Start of Data for this task

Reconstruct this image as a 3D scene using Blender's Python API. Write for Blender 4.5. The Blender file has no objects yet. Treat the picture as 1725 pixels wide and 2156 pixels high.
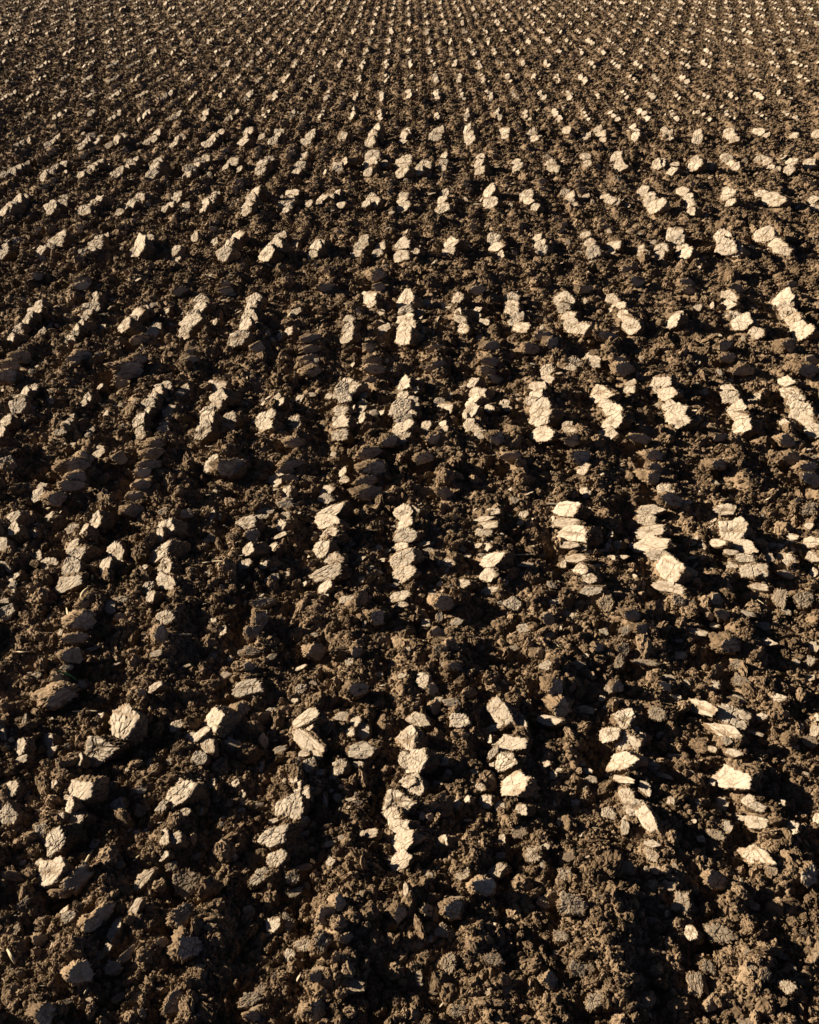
import bpy, bmesh, math, random
import numpy as np
from mathutils import Matrix, Vector

random.seed(7)
rng = np.random.default_rng(7)
R = math.radians
C = bpy.context.scene.collection

# ------------------------------------------------------------------ camera
H = 4.0                                   # camera height over the field, metres
FPX, CX, CY = 2162.0, 862.5, 1078.0       # focal length and centre in a 1725 x 2156 frame
TH = R(31.57)                             # pitch below the horizon
ST, CT = math.sin(TH), math.cos(TH)
cam = bpy.data.cameras.new('camera')
cam.sensor_fit = 'VERTICAL'
cam.sensor_height = 24
cam.lens = 24 * FPX / 2156.0
cam.clip_end = 3000
cam.clip_start = 0.05
camo = bpy.data.objects.new('camera', cam)
camo.location = (0, 0, H)
camo.rotation_euler = (math.pi / 2 - TH, 0, 0)
C.objects.link(camo)
S = bpy.context.scene
S.camera = camo

# ------------------------------------------------------------------ light
SUN_EL, SUN_AZ = R(18.5), R(-75)            # azimuth clockwise from the view direction
SUN = np.array([math.sin(SUN_AZ) * math.cos(SUN_EL), math.cos(SUN_AZ) * math.cos(SUN_EL), math.sin(SUN_EL)])
W = bpy.data.worlds.new('World')
S.world = W
W.use_nodes = True
nt = W.node_tree
nt.nodes.clear()
sky = nt.nodes.new('ShaderNodeTexSky')
sky.sky_type = 'NISHITA'
sky.sun_disc = False
sky.sun_elevation = SUN_EL
sky.sun_rotation = SUN_AZ
sky.air_density = 0.12
sky.dust_density = 0.15
sky.ozone_density = 0.0
bg = nt.nodes.new('ShaderNodeBackground')
bg.inputs['Strength'].default_value = 0.05
wo = nt.nodes.new('ShaderNodeOutputWorld')
nt.links.new(sky.outputs[0], bg.inputs['Color'])
nt.links.new(bg.outputs[0], wo.inputs['Surface'])
sl = bpy.data.lights.new('sun', 'SUN')
sl.energy = 5.0
sl.angle = R(0.5)
sl.color = (1.0, 0.87, 0.675)
so = bpy.data.objects.new('sun', sl)
so.rotation_euler = Vector(SUN).to_track_quat('Z', 'Y').to_euler()
so.location = (-20, 10, 15)
C.objects.link(so)
S.view_settings.view_transform = 'Standard'
S.view_settings.look = 'None'
S.view_settings.exposure = 1.62
S.view_settings.gamma = 1.0
S.view_settings.use_curve_mapping = False


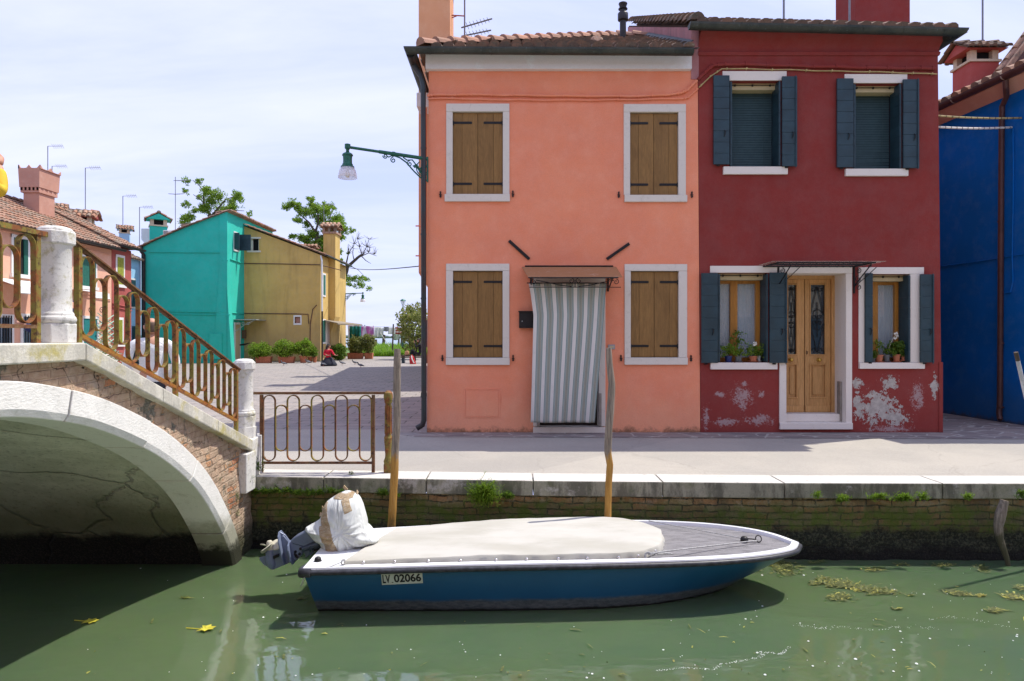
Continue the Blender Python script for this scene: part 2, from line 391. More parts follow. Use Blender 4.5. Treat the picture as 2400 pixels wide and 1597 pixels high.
def m_brick(name, sw='X', moss=True):
    t = NT(name)
    u = t.P.outputs[0] if sw == 'X' else t.P.outputs[1]
    wob = t.math('MULTIPLY', t.math('SUBTRACT', t.noise(1.9, 6, 0.7), 0.5), 0.10)
    wo2 = t.math('MULTIPLY', t.math('SUBTRACT', t.noise(3.1, 6, 0.7, t.vec(loc=(3, 1, 5))), 0.5), 0.12)
    vec = t.comb(t.math('ADD', u, wo2), t.math('ADD', t.P.outputs[2], wob), 0.0)
    b = t.n('ShaderNodeTexBrick'); t.l(vec, b.inputs['Vector']); b.inputs['Scale'].default_value = 1
    b.inputs['Brick Width'].default_value = 0.25; b.inputs['Row Height'].default_value = 0.068; b.inputs['Mortar Size'].default_value = 0.009
    b.inputs['Mortar Smooth'].default_value = 0.4; b.inputs['Bias'].default_value = -0.1
    b.inputs['Color1'].default_value = (0.42, 0.22, 0.10, 1); b.inputs['Color2'].default_value = (0.30, 0.25, 0.13, 1); b.inputs['Mortar'].default_value = (0.07, 0.06, 0.045, 1)
    f = t.noise(38, 8, 0.75); m = t.noise(3.0, 8, 0.7); lumps = t.noise(12, 8, 0.7)
    c = t.mix(t.mr(lumps, 0.46, 0.64, 0, 0.75), b.outputs['Color'], (0.36, 0.32, 0.22, 1)); c = t.mix(t.mr(t.noise(2.0, 7, 0.75, t.vec((1, 1, 0.5), loc=(7, 2, 3))), 0.48, 0.62, 0, 0.6), c, (0.075, 0.07, 0.05, 1))
    c = t.mix(t.mr(f, 0.50, 0.70, 0, 0.7), c, (0.05, 0.045, 0.03, 1))
    h = t.math('ADD', t.P.outputs[2], t.math('MULTIPLY', t.math('SUBTRACT', m, 0.5), 0.42))
    c = t.mix(t.mr(h, 0.60, 0.46, 0, 0.6), c, (0.065, 0.075, 0.028, 1))
    gm = t.math('MULTIPLY', t.mr(h, 0.64, 0.50), t.mr(h, 0.20, 0.34))
    c = t.mix(t.math('MULTIPLY', gm, t.mr(t.noise(6, 8, 0.75), 0.40, 0.60, 0, 0.95)), c, (0.095, 0.135, 0.018, 1))
    c = t.mix(t.mr(h, 0.36, 0.24), c, t.mix(t.mr(f, 0.45, 0.62), (0.016, 0.019, 0.010, 1), (0.075, 0.078, 0.045, 1)))
    c = t.mix(t.mr(h, 0.16, 0.07), c, t.mix(t.mr(t.noise(70, 5, 0.8), 0.5, 0.62), (0.006, 0.006, 0.004, 1), (0.035, 0.032, 0.02, 1)))
    bp = t.math('ADD', t.math('MULTIPLY', b.outputs['Fac'], -1.0), t.math('ADD', t.math('MULTIPLY', lumps, 2.0), f))
    return t.done(c, 0.85, bp, 1.0, 0.018, spec=0.3)
def m_spandrel():
    t = NT('crumbling render over brick')
    vec = t.comb(t.P.outputs[1], t.P.outputs[2], 0.0)
    mpn = t.n('ShaderNodeMapping'); t.l(vec, mpn.inputs[0]); mpn.inputs['Rotation'].default_value = (0, 0, R(-3))
    b = t.n('ShaderNodeTexBrick'); t.l(mpn.outputs[0], b.inputs['Vector']); b.inputs['Scale'].default_value = 1
    b.inputs['Brick Width'].default_value = 0.17; b.inputs['Row Height'].default_value = 0.062; b.inputs['Mortar Size'].default_value = 0.009; b.inputs['Mortar Smooth'].default_value = 0.5
    b.inputs['Color1'].default_value = (0.70, 0.30, 0.16, 1); b.inputs['Color2'].default_value = (0.66, 0.44, 0.25, 1); b.inputs['Mortar'].default_value = (0.36, 0.32, 0.25, 1)
    f = t.noise(45, 8, 0.78); big = t.noise(2.6, 6, 0.62, t.vec((1, 1, 1.3), loc=(3.1, 0.7, 0))); mm = t.noise(10, 8, 0.72)
    c = t.mix(t.mr(f, 0.48, 0.70, 0, 0.7), b.outputs['Color'], (0.10, 0.08, 0.06, 1))
    cover = t.mr(t.math('ADD', big, t.math('MULTIPLY', t.math('SUBTRACT', mm, 0.5), 0.3)), 0.40, 0.413)
    rc = t.mix(t.mr(mm, 0.35, 0.65), (0.52, 0.35, 0.24, 1), (0.64, 0.49, 0.35, 1))
    rc = t.mix(t.mr(t.noise(5, 8, 0.7), 0.55, 0.7, 0, 0.6), rc, (0.40, 0.36, 0.28, 1))
    ck = t.voro(1.9, t.mixv(0.35, 4), 'DISTANCE_TO_EDGE')
    rc = t.mix(t.mr(ck, 0.0, 0.010, 0.9, 0), rc, (0.07, 0.05, 0.035, 1))
    c = t.mix(cover, c, rc)
    gr = t.mr(t.noise(3.3, 6, 0.6, t.vec(loc=(5, 5, 2))), 0.60, 0.64)
    c = t.mix(gr, c, t.mix(t.mr(f, 0.4, 0.6), (0.16, 0.15, 0.11, 1), (0.33, 0.31, 0.25, 1)))
    hole = t.mr(t.noise(5.5, 7, 0.7, t.vec((1, 1, 1.6), loc=(1, 8, 4))), 0.63, 0.66); c = t.mix(hole, c, (0.06, 0.045, 0.035, 1))
    c = t.mix(t.mr(t.math('ADD', t.P.outputs[2], t.math('MULTIPLY', mm, 0.3)), 0.62, 0.30), c, (0.09, 0.085, 0.05, 1))
    bp = t.math('ADD', t.math('ADD', t.math('MULTIPLY', cover, 2.5), t.math('MULTIPLY', hole, -4.0)), t.math('ADD', t.math('MULTIPLY', b.outputs['Fac'], -1.2), t.math('ADD', t.math('MULTIPLY', mm, 2.0), t.math('MULTIPLY', f, 0.8))))
    return t.done(c, 0.9, bp, 1.0, 0.022, spec=0.2)
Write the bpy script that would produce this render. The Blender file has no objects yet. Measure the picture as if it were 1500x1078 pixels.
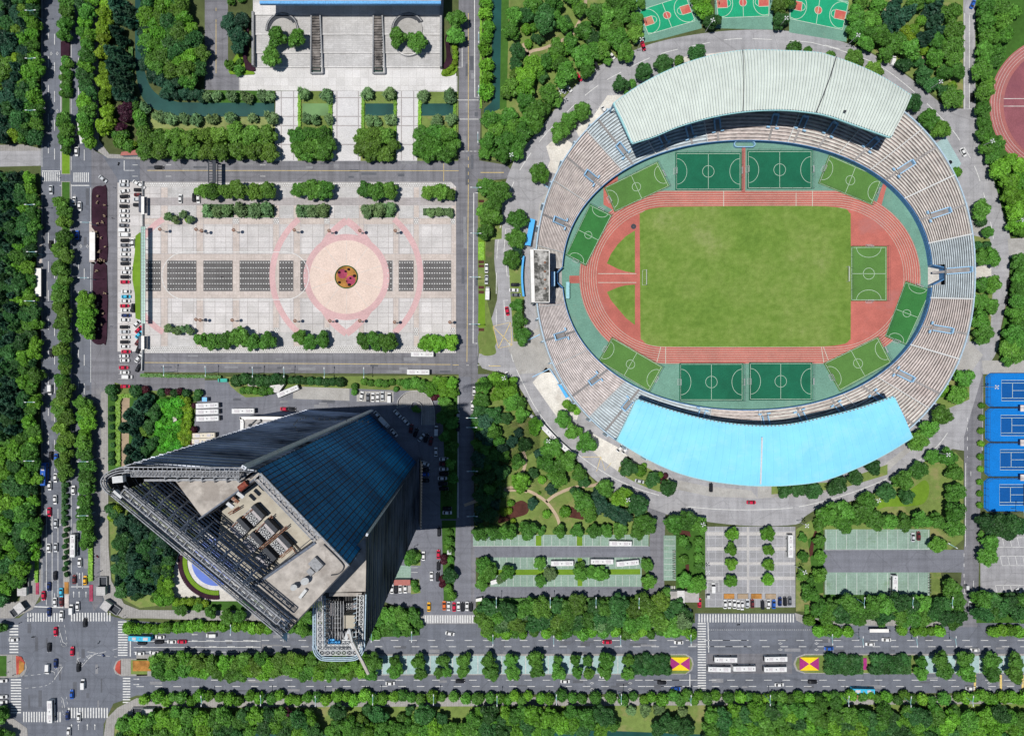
import bpy, math, random
import numpy as np
from mathutils import Vector, Matrix
R = math.radians
random.seed(7); rng = np.random.default_rng(7)
sc = bpy.context.scene
# ------------------------------------------------------------------ camera, sky, sun, exposure
S = 0.34; NX, NY = 728.0, 538.0; H = 345.0        # metres per photo pixel on the ground, point under the camera, flying height
cam = bpy.data.cameras.new('camera'); co = bpy.data.objects.new('camera', cam); sc.collection.objects.link(co)
co.location = (0, 0, H); cam.sensor_width = 36; cam.lens = 36 * H / (1500 * S)
cam.shift_x = 22 / 1500; cam.shift_y = -1 / 1500; cam.clip_end = 6000; cam.clip_start = 1
sc.camera = co
EL, AZ = 73.4, 262.0
w = bpy.data.worlds.new('World'); sc.world = w; w.use_nodes = True
wn = w.node_tree.nodes; bg = wn['Background']
sky = wn.new('ShaderNodeTexSky'); sky.sky_type = 'NISHITA'; sky.sun_disc = False; sky.ozone_density = 5; sky.dust_density = .3; sky.air_density = 1.3
sky.sun_elevation = R(EL); sky.sun_rotation = R(AZ)
w.node_tree.links.new(sky.outputs[0], bg.inputs[0]); bg.inputs[1].default_value = 0.055
sl = bpy.data.lights.new('sun', 'SUN'); sl.energy = 4.4; sl.angle = R(0.5); sl.color = (1, .965, .91)
so = bpy.data.objects.new('sun', sl); sc.collection.objects.link(so)
tosun = Vector((math.sin(R(AZ)) * math.cos(R(EL)), math.cos(R(AZ)) * math.cos(R(EL)), math.sin(R(EL))))
so.rotation_euler = tosun.to_track_quat('Z', 'Y').to_euler()
sc.view_settings.view_transform = 'Standard'; sc.view_settings.look = 'None'
sc.view_settings.exposure = 0.04; sc.view_settings.gamma = 1
# ------------------------------------------------------------------ helpers
COL = sc.collection
def W(p, z=0.0):
    f = S * (H - z) / H
    return ((p[0] - NX) * f, (NY - p[1]) * f)
def W3(x, y, z): a = W((x, y), z); return (a[0], a[1], z)
def D(p, z): f = (H - z) / H; return (NX + (p[0] - NX) * f, NY + (p[1] - NY) * f)
def P(s): return [tuple(float(a) for a in q.split(',')) for q in s.split()]
def smooth(pts, n=6, closed=False):
    out = []; N = len(pts)
    for i in range(N if closed else N - 1):
        if closed: a, b, c, d = pts[i - 1], pts[i], pts[(i + 1) % N], pts[(i + 2) % N]
        else: a, b, c, d = pts[max(i - 1, 0)], pts[i], pts[i + 1], pts[min(i + 2, N - 1)]
        for k in range(n):
            t = k / n
            out.append(tuple(.5 * (2 * b[j] + (c[j] - a[j]) * t + (2 * a[j] - 5 * b[j] + 4 * c[j] - d[j]) * t * t + (3 * b[j] - a[j] - 3 * c[j] + d[j]) * t ** 3) for j in (0, 1)))
    if not closed: out.append(pts[-1])
    return out
def rect(x0, y0, x1, y1): return [(x0, y0), (x1, y0), (x1, y1), (x0, y1)]
def circ(cx, cy, r, n=48, a0=0, a1=360): return [(cx + r * math.cos(R(a0 + (a1 - a0) * i / n)), cy + r * math.sin(R(a0 + (a1 - a0) * i / n))) for i in range(n if a1 - a0 == 360 else n + 1)]
def inside(p, poly):
    x, y = p; r = False; n = len(poly)
    for i in range(n):
        x1, y1 = poly[i]; x2, y2 = poly[i - 1]
        if (y1 > y) != (y2 > y) and x < (x2 - x1) * (y - y1) / (y2 - y1) + x1: r = not r
    return r
def orient(poly):
    a = sum(poly[i - 1][0] * poly[i][1] - poly[i][0] * poly[i - 1][1] for i in range(len(poly)))
    return poly if a > 0 else poly[::-1]
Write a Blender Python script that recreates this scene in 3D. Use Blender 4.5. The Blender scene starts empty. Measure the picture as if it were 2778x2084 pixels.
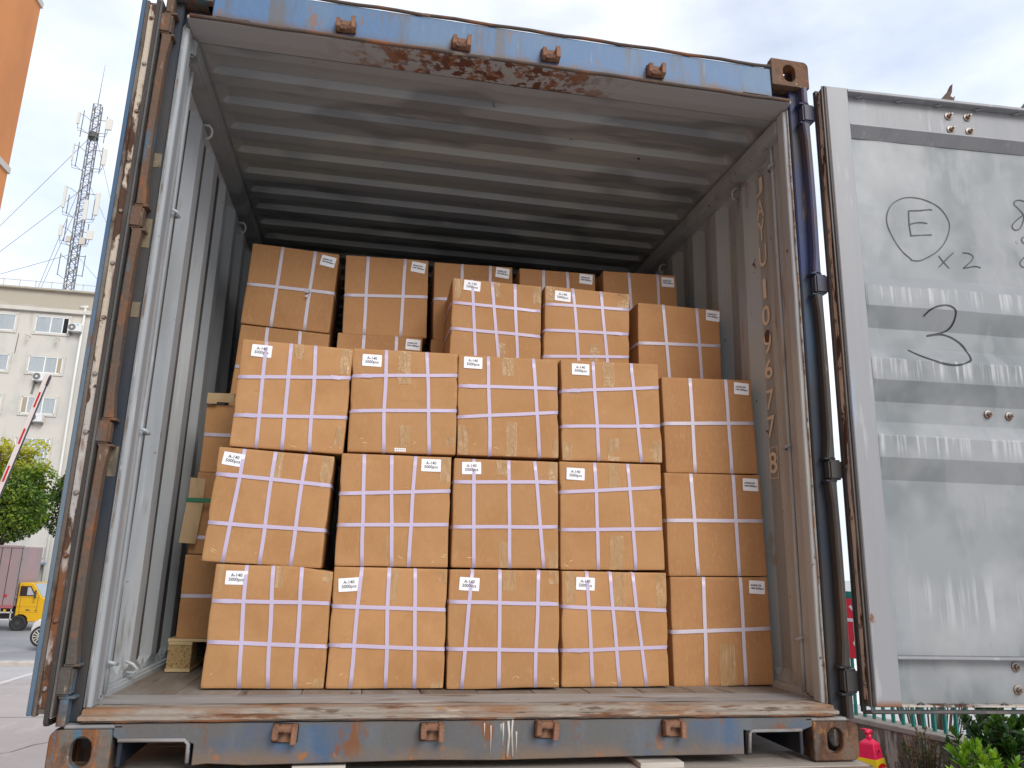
import bpy, bmesh, math, random
from mathutils import Vector, Matrix, noise
R = math.radians
SC = bpy.context.scene
COL = SC.collection

# ------------------------------------------------------------------ camera
cd = bpy.data.cameras.new('camera')
cam = bpy.data.objects.new('camera', cd)
COL.objects.link(cam)
cd.sensor_width = 36.0
cd.lens = 36.0 * 2057.0 / 2778.0
cd.clip_start = 0.05
cd.clip_end = 3000
YAW, PITCH, ROLL = -0.1788, 0.2366, 0.0257
fw = Vector((-math.sin(YAW) * math.cos(PITCH), math.cos(YAW) * math.cos(PITCH), math.sin(PITCH)))
rt = Vector((math.cos(YAW), math.sin(YAW), 0))
up = rt.cross(fw)
rt2 = rt * math.cos(ROLL) + up * math.sin(ROLL)
up2 = up * math.cos(ROLL) - rt * math.sin(ROLL)
mw = Matrix.Identity(4)
for i in range(3):
    mw[i][0] = rt2[i]; mw[i][1] = up2[i]; mw[i][2] = -fw[i]
mw.translation = Vector((-0.4, -2.4235, 0.582))
cam.matrix_world = mw
SC.camera = cam

# ------------------------------------------------------------------ sky, sun, exposure
SUN_EL, SUN_AZ = 36.0, 158.0          # azimuth clockwise from +Y; behind the camera, a little to the right
w = bpy.data.worlds.new('World'); SC.world = w; w.use_nodes = True
nt = w.node_tree; N = nt.nodes; L = nt.links
bg = N['Background']
sky = N.new('ShaderNodeTexSky'); sky.sky_type = 'NISHITA'; sky.sun_disc = False
sky.sun_elevation = R(SUN_EL); sky.sun_rotation = R(SUN_AZ)
sky.air_density = 1.0; sky.dust_density = 2.0
tc = N.new('ShaderNodeTexCoord')
mp = N.new('ShaderNodeMapping'); mp.inputs['Scale'].default_value = (1.0, 1.0, 2.2)
mp.inputs['Rotation'].default_value = (0, 0, 0.7)
n1 = N.new('ShaderNodeTexNoise'); n1.inputs['Scale'].default_value = 2.6; n1.inputs['Detail'].default_value = 7
n1.inputs['Roughness'].default_value = 0.55
n2 = N.new('ShaderNodeTexNoise'); n2.inputs['Scale'].default_value = 1.3; n2.inputs['Detail'].default_value = 3
L.new(tc.outputs['Generated'], mp.inputs['Vector'])
L.new(mp.outputs[0], n1.inputs['Vector']); L.new(mp.outputs[0], n2.inputs['Vector'])
r1 = N.new('ShaderNodeMapRange'); r1.inputs[1].default_value = 0.30; r1.inputs[2].default_value = 0.62
r1.inputs[3].default_value = 0.55; r1.inputs[4].default_value = 1.0
L.new(n1.outputs[0], r1.inputs[0])
cr = N.new('ShaderNodeMapRange'); cr.inputs[1].default_value = 0.3; cr.inputs[2].default_value = 0.7
L.new(n2.outputs[0], cr.inputs[0])
cmix = N.new('ShaderNodeMixRGB'); cmix.inputs[1].default_value = (8.9, 10.1, 12.6, 1); cmix.inputs[2].default_value = (12.8, 12.9, 13.1, 1)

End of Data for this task

What the exercise asks
Copy down every line of the entries containing the word "render".

Task output
    t = NT('crumbling render over brick')
Write the bpy script that would produce this render. The Blender file has no objects yet. Measure the picture as if it were 1500x1078 pixels.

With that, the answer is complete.